男性というのは社会から、「何を達成したか」「どんな実績があるか」で評価される。

これは一定「平等」なように思える。
女性が若いうちはある意味「平等」にちやほやされるのに対して、何も成し遂げていない男性は「平等」にちやほやされない。

もしも歳を取るにつれ、仕事内容なり人間関係なりで価値を積み上げられれば、この問題は解消される。

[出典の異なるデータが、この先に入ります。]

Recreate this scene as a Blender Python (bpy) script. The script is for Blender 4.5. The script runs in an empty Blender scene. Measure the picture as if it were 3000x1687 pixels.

すなわち成果を積み上げ、一定の人望を得て、世間から認められるのである。

問題なのは、勝ち組と負け組が二極化する社会において、「積み上げられない側」の人間が急増していることにある。 
極端な話、「積み上げられらなかった」男性は、一生他者から尊敬されることもないし、社会から認められることもない。
SNSで例えると、フォロワー0の状態がずっと続くことになる。

近年急速に人気を伸ばしているVtuberなどに投げ銭(動画投稿者に対して、カンパできる仕組み)をする行為も、普段誰からも見向きもされない男性が、お金を払う事で誰かに認知してもらえる。
たとえ一瞬でも自分に注目されているという初めての感覚に囚われているのである。

恋愛市場・婚活市場においても、彼らが圧倒的に弱者なのは変わらない。
女性は基本的に上昇婚志向(優秀な男性に人気が集中する)があるので、底辺男性は見向きもされない。
勿論、これは女性を責めている訳ではない。
女性の社会進出が進み、独身でも生きていける時代では、わざわざ好んで弱者男性をパートナーにする必要などないのだから。

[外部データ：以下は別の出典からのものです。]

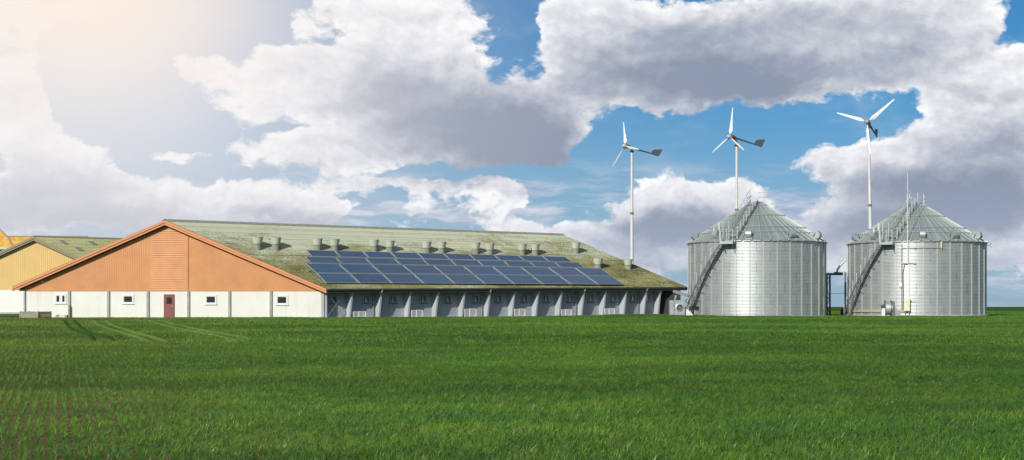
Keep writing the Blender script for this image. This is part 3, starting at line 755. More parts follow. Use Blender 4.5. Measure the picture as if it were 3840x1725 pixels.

よくある女性弱者のエッセイ(○○な持病・疾患があります系)では、しれっと理解のある彼くん(主人公を支えてくれるパートナー)が現れる。
しかし、男性弱者の脚本には理解のある彼女ちゃんは滅多に存在しない。
理由は簡単だ。若い女性の市場価値は、少しくらい持病を補って余るほど存在する。
源泉となるのはおそらく市場に存在する男性側の性欲なのだろうが、女性は生まれ持った性的資本をもって、多少のハンディキャップを埋め合わせることが出来る。

すなわち、(それが望ましいかは別として)性的資本はある意味、女性のセーフティネットとして機能しているのである。

対して男性は若いからといって(歳を取れば言わずもがな)女性からモテる訳ではないし、それを埋め合わせる何かがあるわけでもない。
モテる男性の要素として、顔がいい、頭(学歴)がいい、金を持っている、スタイル(高身長)などがあるが、これらを持っている男性はハナから勝ち組サイドにいるため、「積み上げられなかった」男性がこれらを持っていることは稀である。
とすると、更に若さすら日々失っていく彼らが何を持って社会に認められ、異性に好かれることができるのか、残念ながら私も明確な答えを出すことができない。

今のところ、彼らに残された道は2つである。
1つは、仕事などで多大な努力の末、結果を出すこと。もう若さは戻ってこないが、有り余る金で少しは周りに人が集まってくるだろう。
後は金を愛情に変換してもらえばいい。

もう1つは、そのまま燻り続け、高齢になることである。
そうすれば、高齢者福祉の恩恵に預かれる。
日本は高齢者に極めて優しい国である。
年上を敬うという考えは未だ根強いし、とりあえず歳さえ重ねれば
少なくとも「支える力もないのに社会を支える側の存在」から「支える力はないでしょうから社会がお支えする存在」という立場に変わる。

どのみち、本人の心境は押して図るべしである。